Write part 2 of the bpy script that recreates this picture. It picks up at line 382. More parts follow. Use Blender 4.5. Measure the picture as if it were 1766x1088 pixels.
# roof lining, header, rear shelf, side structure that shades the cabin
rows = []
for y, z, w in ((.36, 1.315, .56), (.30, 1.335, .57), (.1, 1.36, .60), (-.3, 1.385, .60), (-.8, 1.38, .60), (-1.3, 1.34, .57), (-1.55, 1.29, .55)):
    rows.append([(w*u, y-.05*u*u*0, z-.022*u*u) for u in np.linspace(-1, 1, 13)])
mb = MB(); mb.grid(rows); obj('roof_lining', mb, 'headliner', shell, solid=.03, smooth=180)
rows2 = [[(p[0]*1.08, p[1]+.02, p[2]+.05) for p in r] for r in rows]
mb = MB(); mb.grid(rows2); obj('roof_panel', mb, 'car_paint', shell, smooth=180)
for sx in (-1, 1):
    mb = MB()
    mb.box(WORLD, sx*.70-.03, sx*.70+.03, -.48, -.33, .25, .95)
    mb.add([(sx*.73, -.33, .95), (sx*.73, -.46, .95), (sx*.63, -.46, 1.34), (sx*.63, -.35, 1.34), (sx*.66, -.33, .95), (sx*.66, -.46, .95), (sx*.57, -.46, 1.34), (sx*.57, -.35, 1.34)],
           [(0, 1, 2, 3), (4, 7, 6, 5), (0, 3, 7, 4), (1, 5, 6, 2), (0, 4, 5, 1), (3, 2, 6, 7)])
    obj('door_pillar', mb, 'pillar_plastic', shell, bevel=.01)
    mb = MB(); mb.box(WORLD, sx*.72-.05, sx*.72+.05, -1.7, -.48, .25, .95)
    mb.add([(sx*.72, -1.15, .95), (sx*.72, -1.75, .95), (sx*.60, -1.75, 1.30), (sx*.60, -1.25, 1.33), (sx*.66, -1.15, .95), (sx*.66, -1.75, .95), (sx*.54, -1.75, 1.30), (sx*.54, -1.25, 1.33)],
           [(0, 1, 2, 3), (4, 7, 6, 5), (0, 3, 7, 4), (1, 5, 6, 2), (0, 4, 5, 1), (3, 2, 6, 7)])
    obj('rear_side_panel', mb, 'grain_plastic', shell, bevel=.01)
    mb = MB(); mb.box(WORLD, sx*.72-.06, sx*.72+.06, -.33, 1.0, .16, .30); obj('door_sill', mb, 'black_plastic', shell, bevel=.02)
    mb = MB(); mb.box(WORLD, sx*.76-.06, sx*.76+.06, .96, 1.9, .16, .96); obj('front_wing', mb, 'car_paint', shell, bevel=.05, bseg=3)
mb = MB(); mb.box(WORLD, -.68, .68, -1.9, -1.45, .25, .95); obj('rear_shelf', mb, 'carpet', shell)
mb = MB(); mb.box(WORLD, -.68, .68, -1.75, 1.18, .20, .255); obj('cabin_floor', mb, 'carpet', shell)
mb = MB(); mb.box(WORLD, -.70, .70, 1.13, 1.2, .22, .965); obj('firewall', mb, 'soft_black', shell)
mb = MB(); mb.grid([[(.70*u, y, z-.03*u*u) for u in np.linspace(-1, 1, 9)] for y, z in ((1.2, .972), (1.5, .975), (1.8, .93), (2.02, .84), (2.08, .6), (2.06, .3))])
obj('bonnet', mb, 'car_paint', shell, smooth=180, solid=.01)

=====

WHAT TO PRODUCE »
Give an exact copy of all the data shown above.

FINISHED EXERCISE »
Write part 2 of the bpy script that recreates this picture. It picks up at line 382. More parts follow. Use Blender 4.5. Measure the picture as if it were 1766x1088 pixels.
# roof lining, header, rear shelf, side structure that shades the cabin
rows = []
for y, z, w in ((.36, 1.315, .56), (.30, 1.335, .57), (.1, 1.36, .60), (-.3, 1.385, .60), (-.8, 1.38, .60), (-1.3, 1.34, .57), (-1.55, 1.29, .55)):
    rows.append([(w*u, y-.05*u*u*0, z-.022*u*u) for u in np.linspace(-1, 1, 13)])
mb = MB(); mb.grid(rows); obj('roof_lining', mb, 'headliner', shell, solid=.03, smooth=180)
rows2 = [[(p[0]*1.08, p[1]+.02, p[2]+.05) for p in r] for r in rows]
mb = MB(); mb.grid(rows2); obj('roof_panel', mb, 'car_paint', shell, smooth=180)
for sx in (-1, 1):
    mb = MB()
    mb.box(WORLD, sx*.70-.03, sx*.70+.03, -.48, -.33, .25, .95)
    mb.add([(sx*.73, -.33, .95), (sx*.73, -.46, .95), (sx*.63, -.46, 1.34), (sx*.63, -.35, 1.34), (sx*.66, -.33, .95), (sx*.66, -.46, .95), (sx*.57, -.46, 1.34), (sx*.57, -.35, 1.34)],
           [(0, 1, 2, 3), (4, 7, 6, 5), (0, 3, 7, 4), (1, 5, 6, 2), (0, 4, 5, 1), (3, 2, 6, 7)])
    obj('door_pillar', mb, 'pillar_plastic', shell, bevel=.01)
    mb = MB(); mb.box(WORLD, sx*.72-.05, sx*.72+.05, -1.7, -.48, .25, .95)
    mb.add([(sx*.72, -1.15, .95), (sx*.72, -1.75, .95), (sx*.60, -1.75, 1.30), (sx*.60, -1.25, 1.33), (sx*.66, -1.15, .95), (sx*.66, -1.75, .95), (sx*.54, -1.75, 1.30), (sx*.54, -1.25, 1.33)],
           [(0, 1, 2, 3), (4, 7, 6, 5), (0, 3, 7, 4), (1, 5, 6, 2), (0, 4, 5, 1), (3, 2, 6, 7)])
    obj('rear_side_panel', mb, 'grain_plastic', shell, bevel=.01)
    mb = MB(); mb.box(WORLD, sx*.72-.06, sx*.72+.06, -.33, 1.0, .16, .30); obj('door_sill', mb, 'black_plastic', shell, bevel=.02)
    mb = MB(); mb.box(WORLD, sx*.76-.06, sx*.76+.06, .96, 1.9, .16, .96); obj('front_wing', mb, 'car_paint', shell, bevel=.05, bseg=3)
mb = MB(); mb.box(WORLD, -.68, .68, -1.9, -1.45, .25, .95); obj('rear_shelf', mb, 'carpet', shell)
mb = MB(); mb.box(WORLD, -.68, .68, -1.75, 1.18, .20, .255); obj('cabin_floor', mb, 'carpet', shell)
mb = MB(); mb.box(WORLD, -.70, .70, 1.13, 1.2, .22, .965); obj('firewall', mb, 'soft_black', shell)
mb = MB(); mb.grid([[(.70*u, y, z-.03*u*u) for u in np.linspace(-1, 1, 9)] for y, z in ((1.2, .972), (1.5, .975), (1.8, .93), (2.02, .84), (2.08, .6), (2.06, .3))])
obj('bonnet', mb, 'car_paint', shell, smooth=180, solid=.01)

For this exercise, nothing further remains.